Repeat, please, only the lines from the top of the data down to the line with "COL = scene.collection"; include both of those lines.

• • • •

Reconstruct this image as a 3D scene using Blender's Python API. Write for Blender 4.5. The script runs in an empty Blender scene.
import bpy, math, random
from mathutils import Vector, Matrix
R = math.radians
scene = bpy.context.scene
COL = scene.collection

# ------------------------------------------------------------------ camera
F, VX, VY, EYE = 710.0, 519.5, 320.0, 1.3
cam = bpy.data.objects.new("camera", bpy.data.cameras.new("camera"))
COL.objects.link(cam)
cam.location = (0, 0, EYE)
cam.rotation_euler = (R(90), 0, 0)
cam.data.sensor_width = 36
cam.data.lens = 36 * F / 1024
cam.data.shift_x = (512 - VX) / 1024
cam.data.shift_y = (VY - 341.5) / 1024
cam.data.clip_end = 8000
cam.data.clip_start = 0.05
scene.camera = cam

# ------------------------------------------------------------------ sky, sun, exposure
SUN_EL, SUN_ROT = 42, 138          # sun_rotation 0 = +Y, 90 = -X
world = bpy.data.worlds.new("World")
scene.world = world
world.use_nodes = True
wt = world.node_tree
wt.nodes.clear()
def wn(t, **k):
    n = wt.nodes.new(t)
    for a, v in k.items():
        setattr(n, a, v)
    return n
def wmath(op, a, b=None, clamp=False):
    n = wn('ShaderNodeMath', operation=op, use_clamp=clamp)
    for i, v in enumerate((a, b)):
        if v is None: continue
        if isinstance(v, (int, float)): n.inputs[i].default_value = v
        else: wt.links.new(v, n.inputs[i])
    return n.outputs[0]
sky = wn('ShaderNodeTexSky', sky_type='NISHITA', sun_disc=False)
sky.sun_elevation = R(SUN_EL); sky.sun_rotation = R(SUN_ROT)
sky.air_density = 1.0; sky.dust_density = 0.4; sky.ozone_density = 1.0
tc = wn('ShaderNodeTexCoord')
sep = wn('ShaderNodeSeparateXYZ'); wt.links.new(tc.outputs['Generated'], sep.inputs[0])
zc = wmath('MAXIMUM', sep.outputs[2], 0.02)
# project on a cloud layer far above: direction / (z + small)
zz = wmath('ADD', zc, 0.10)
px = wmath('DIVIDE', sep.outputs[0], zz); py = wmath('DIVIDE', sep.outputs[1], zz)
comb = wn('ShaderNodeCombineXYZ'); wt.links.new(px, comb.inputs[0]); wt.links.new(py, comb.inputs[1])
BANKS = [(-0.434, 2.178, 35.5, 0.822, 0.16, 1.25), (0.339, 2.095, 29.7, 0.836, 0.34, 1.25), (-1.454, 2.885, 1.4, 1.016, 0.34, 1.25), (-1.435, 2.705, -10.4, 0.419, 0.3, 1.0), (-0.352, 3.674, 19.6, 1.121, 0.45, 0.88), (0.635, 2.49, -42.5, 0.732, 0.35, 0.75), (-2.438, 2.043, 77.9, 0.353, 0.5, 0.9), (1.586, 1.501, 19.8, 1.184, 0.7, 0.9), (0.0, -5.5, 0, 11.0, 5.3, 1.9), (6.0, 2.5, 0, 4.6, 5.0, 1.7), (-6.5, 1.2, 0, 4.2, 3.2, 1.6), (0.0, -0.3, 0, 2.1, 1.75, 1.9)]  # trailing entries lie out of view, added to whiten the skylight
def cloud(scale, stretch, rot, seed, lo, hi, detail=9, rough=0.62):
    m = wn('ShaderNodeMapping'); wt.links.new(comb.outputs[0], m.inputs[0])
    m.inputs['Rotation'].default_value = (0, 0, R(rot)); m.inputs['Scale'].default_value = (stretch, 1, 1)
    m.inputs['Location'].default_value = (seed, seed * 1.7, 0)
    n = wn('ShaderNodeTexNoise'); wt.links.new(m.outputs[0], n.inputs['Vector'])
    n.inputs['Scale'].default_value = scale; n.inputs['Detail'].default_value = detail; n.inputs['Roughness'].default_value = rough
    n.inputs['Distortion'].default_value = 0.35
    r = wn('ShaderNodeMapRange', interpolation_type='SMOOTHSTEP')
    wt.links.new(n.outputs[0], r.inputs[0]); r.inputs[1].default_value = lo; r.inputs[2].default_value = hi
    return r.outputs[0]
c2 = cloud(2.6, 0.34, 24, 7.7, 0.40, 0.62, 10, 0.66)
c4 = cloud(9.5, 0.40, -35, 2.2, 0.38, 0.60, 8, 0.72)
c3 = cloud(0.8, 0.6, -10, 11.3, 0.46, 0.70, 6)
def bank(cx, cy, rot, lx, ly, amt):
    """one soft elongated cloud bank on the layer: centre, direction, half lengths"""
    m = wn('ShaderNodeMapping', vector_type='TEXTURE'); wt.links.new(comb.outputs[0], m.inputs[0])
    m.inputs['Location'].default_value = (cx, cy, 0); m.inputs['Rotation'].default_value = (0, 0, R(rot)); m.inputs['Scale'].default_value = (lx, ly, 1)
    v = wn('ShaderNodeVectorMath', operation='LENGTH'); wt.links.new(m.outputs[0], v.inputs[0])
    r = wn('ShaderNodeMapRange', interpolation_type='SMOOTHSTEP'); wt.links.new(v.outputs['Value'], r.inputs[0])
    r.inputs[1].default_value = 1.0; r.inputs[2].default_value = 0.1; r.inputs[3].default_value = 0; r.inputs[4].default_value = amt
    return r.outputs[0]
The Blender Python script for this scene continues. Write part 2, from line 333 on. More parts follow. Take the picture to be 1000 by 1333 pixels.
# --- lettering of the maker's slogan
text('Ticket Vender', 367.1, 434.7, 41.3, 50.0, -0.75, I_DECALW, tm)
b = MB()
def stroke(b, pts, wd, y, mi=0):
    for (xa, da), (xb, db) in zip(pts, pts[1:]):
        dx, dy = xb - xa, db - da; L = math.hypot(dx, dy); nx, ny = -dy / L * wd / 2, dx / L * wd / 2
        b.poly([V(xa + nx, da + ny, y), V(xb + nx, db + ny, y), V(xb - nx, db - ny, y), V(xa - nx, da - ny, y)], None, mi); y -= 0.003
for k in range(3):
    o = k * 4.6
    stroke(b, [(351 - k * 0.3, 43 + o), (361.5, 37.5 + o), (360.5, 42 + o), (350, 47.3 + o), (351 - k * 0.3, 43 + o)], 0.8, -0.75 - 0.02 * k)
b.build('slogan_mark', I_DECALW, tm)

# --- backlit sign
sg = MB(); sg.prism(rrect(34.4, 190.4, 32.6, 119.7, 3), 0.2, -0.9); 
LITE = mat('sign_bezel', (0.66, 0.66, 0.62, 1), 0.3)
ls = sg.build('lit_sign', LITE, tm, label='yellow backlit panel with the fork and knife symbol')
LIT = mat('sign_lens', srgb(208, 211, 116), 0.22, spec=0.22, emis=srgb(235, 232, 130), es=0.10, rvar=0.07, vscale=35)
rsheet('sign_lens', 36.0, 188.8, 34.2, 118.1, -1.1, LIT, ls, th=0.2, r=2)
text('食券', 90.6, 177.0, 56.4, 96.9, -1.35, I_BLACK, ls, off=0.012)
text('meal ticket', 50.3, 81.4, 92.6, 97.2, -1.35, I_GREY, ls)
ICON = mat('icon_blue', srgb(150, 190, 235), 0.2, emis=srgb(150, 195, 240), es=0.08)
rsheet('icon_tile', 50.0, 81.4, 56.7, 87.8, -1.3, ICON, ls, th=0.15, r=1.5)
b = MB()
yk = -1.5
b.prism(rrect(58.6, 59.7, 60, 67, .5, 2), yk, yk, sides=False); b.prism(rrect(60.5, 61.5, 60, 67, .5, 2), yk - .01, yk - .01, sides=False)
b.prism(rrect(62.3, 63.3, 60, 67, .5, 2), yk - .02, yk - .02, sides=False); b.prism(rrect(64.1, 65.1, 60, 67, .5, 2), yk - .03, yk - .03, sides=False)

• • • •

** COMPLETE RESPONSE **
Reconstruct this image as a 3D scene using Blender's Python API. Write for Blender 4.5. The script runs in an empty Blender scene.
import bpy, math, random
from mathutils import Vector, Matrix
R = math.radians
scene = bpy.context.scene
COL = scene.collection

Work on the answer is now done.